Dans la partie haute des lancettes figurent les trois églises de L’Aigle : Saint Barthélémy, Saint Martin et Saint Jean.
Au bas du vitrail on a présenté le “miracle des hosties” dérobées... et qui rejoignent d’ellesmêmes un ciboire. Cela se passait en 1554. De part et d’autre, Jean Barillet a évoqué les travaux matériels des moines... et des habitants de ce pays : l’agriculture et la forge. Dans la capitale de l’aiguille, il fallait au moins cette mention.
En 1936, pour faire place au vitrail du fond, l’orgue est partagé de part et d’autre de la tribune.

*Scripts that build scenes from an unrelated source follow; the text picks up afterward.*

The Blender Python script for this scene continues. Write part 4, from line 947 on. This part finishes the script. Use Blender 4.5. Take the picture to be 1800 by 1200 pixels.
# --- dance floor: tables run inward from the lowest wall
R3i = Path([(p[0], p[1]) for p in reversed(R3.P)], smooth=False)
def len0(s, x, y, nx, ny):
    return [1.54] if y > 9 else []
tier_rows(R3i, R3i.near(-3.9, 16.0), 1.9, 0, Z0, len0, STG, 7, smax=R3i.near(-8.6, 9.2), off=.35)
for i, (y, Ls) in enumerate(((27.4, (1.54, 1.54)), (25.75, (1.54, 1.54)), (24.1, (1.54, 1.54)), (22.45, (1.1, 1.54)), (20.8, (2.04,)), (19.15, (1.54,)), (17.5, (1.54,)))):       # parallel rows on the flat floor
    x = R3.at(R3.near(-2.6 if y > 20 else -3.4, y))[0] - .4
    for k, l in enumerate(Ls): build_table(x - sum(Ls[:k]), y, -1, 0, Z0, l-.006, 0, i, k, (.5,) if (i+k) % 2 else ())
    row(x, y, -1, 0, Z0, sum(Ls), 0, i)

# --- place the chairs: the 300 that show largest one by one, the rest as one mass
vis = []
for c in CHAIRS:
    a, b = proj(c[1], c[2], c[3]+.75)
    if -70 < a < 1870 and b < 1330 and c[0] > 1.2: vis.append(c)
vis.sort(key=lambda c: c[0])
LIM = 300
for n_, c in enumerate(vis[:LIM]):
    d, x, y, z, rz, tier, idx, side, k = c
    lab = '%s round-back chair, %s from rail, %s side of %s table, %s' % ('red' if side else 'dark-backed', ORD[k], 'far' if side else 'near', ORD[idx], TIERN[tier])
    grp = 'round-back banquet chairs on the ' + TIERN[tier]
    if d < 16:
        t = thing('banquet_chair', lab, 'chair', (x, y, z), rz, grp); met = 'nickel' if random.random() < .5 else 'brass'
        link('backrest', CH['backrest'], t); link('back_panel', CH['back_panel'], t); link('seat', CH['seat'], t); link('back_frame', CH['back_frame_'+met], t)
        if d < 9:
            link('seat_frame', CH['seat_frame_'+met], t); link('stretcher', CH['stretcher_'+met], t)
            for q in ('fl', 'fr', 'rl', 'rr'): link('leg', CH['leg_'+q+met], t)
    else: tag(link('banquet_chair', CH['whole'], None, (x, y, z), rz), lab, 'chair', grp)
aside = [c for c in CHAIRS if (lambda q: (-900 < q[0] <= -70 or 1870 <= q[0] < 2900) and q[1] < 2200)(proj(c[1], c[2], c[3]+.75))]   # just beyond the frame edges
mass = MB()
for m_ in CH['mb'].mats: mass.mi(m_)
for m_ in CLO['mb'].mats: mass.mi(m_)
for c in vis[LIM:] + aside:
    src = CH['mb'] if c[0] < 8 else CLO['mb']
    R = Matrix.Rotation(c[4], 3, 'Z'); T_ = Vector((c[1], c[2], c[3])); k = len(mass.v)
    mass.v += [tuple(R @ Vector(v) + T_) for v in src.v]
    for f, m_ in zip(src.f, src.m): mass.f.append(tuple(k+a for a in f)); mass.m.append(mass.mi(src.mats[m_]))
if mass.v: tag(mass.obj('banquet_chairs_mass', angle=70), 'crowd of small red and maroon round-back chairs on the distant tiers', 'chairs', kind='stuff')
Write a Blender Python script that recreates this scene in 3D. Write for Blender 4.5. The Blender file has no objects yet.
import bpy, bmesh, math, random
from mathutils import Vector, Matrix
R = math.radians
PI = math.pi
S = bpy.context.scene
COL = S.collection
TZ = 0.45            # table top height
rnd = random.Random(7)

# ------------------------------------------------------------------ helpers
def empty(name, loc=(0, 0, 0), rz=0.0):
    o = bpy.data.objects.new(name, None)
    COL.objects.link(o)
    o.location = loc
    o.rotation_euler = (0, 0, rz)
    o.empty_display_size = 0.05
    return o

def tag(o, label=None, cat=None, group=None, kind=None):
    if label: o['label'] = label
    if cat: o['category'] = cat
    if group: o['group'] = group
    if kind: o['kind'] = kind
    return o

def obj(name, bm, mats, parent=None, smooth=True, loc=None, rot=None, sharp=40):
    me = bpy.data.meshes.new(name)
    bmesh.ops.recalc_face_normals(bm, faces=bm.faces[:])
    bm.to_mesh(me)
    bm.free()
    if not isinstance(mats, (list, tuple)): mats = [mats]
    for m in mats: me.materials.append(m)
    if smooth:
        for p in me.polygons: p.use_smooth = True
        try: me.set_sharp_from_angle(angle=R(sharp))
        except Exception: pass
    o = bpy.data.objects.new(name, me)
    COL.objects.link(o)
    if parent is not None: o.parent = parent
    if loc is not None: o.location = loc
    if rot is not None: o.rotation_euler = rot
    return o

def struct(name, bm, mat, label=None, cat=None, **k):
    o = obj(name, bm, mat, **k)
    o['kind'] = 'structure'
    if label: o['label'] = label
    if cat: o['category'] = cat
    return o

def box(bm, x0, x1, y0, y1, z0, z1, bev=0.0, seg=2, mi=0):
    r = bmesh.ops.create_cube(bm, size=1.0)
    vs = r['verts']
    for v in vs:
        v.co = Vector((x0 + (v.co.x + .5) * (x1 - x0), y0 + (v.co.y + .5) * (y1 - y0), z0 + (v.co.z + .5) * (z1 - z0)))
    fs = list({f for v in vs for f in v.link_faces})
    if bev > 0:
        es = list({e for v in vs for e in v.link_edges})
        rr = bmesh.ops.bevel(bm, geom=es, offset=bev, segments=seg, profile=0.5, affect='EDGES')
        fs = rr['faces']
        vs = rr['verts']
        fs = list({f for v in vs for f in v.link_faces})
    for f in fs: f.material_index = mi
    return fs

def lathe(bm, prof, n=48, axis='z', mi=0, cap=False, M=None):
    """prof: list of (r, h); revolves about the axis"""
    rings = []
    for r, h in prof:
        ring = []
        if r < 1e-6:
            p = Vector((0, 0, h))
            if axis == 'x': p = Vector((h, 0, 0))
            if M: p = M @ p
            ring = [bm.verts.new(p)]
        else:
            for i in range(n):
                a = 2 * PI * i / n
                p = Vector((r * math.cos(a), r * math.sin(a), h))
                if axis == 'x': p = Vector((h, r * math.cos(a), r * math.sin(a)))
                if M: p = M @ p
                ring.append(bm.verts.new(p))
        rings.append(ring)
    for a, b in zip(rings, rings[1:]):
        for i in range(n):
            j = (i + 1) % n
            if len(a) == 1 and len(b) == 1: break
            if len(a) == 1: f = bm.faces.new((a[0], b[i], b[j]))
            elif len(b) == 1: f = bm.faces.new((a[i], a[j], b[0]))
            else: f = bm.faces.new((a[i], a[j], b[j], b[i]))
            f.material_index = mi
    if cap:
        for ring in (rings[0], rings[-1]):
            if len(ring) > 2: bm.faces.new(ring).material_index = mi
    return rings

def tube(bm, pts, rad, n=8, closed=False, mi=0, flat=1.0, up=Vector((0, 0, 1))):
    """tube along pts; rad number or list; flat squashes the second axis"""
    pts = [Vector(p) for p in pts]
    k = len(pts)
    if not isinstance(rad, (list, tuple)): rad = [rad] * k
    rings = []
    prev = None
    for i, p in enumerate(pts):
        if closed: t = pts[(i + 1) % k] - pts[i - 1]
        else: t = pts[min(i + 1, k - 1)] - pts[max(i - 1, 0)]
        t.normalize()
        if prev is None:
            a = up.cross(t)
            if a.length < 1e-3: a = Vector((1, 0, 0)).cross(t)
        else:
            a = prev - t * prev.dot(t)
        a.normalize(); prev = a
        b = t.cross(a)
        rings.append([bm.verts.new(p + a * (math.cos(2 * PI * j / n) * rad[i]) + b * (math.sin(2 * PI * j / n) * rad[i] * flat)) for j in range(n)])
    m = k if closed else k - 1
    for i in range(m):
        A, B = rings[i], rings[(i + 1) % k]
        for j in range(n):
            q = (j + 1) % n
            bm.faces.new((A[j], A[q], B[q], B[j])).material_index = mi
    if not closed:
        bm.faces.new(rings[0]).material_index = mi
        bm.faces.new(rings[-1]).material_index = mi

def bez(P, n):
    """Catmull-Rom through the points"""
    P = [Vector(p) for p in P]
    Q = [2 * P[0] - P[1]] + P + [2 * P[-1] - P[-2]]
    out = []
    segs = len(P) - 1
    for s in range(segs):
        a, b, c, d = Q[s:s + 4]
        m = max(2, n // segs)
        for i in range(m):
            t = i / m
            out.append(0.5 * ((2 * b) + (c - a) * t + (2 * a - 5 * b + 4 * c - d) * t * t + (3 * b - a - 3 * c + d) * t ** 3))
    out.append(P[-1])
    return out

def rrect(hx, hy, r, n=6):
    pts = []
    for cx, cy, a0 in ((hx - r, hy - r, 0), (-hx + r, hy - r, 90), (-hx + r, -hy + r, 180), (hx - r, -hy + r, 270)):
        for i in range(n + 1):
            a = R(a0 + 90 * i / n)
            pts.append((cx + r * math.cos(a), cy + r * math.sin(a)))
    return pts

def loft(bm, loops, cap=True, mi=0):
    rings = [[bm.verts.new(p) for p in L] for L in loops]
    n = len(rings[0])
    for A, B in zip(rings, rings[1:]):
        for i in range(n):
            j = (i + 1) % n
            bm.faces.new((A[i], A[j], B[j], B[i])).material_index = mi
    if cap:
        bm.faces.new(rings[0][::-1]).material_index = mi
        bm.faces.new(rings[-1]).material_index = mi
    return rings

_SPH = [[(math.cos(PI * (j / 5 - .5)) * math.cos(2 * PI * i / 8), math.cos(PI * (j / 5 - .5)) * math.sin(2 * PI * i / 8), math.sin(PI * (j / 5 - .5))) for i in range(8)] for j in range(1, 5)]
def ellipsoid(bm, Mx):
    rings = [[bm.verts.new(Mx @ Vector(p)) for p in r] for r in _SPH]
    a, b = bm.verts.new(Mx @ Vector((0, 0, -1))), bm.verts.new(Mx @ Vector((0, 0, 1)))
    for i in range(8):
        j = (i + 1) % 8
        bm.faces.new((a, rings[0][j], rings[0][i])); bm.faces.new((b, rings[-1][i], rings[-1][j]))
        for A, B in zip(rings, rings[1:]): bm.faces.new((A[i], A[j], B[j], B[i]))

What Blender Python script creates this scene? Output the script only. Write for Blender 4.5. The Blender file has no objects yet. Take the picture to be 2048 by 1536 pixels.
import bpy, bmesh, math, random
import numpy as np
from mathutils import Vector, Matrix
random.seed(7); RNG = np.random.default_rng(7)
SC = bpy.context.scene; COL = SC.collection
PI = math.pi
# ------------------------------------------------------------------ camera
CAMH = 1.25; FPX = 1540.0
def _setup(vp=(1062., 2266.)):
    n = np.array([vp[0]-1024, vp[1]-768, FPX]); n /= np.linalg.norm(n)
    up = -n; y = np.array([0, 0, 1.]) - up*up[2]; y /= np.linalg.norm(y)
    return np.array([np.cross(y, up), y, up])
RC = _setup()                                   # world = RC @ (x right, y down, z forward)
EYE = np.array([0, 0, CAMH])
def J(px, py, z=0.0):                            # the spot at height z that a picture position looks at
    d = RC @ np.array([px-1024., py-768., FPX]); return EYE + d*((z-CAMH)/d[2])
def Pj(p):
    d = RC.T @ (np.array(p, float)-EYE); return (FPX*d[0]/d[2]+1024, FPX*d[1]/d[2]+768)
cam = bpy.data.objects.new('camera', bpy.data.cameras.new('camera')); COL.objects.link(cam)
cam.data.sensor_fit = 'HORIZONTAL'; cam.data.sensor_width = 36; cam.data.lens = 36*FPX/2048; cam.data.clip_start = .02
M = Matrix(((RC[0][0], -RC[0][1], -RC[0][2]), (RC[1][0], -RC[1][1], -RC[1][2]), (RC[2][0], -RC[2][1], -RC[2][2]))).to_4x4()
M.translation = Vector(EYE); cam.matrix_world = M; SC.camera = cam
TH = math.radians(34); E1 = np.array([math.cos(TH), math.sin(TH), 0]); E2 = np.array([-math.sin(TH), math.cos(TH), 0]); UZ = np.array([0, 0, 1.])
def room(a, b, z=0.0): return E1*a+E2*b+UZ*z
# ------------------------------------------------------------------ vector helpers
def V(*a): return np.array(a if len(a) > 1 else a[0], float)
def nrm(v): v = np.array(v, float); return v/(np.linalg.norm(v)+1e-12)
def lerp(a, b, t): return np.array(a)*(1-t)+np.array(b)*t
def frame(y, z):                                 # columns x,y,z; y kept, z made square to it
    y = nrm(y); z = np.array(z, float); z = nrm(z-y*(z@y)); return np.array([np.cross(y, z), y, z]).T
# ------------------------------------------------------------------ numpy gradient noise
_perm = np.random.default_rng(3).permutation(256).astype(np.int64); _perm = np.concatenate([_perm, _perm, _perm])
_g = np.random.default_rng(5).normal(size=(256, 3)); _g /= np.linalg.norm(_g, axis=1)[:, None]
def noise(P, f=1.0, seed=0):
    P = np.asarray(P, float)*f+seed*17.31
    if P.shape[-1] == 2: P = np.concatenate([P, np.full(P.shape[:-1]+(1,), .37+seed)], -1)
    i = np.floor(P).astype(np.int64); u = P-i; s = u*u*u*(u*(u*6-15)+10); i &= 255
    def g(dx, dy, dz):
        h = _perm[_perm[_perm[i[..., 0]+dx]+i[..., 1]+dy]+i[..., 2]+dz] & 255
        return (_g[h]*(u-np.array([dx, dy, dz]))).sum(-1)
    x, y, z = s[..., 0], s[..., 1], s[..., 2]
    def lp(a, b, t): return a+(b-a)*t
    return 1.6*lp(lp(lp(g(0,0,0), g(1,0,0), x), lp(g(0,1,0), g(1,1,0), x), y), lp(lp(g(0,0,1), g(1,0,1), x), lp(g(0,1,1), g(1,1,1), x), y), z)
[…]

Son vitrail (L) de Louis Barillet, réalisé avec ses collaborateurs habituels : Le Chevalier et Hanssen, évoque la grandeur de la Musique Sacrée en figurant les huit tons Grégoriens, par des personnages habilement étagés.
L’orgue de l’église de L’Aigle a été réalisé dans les ateliers d’un des plus célèbres facteurs d’orgue du XXè siècle. A l’initiative de l’abbé Paul Girard, l’orgue a évolué en 1923. Cet orgue fut construit par Charles Mutin qui était le successeur de la prestigieuse facture d’orgue Cavaillé-Coll. En 1928, pour améliorer le rendu sonore de l’orgue, de nouveaux jeux sont installés. D’autres modifications sont envisagées en 1941, puis 1951 à cause de vieux tuyaux usés, de notes qui ne fonctionnent plus. Les travaux sont terminés en 1953, avec des transmissions de clavier qui sont électrifiées.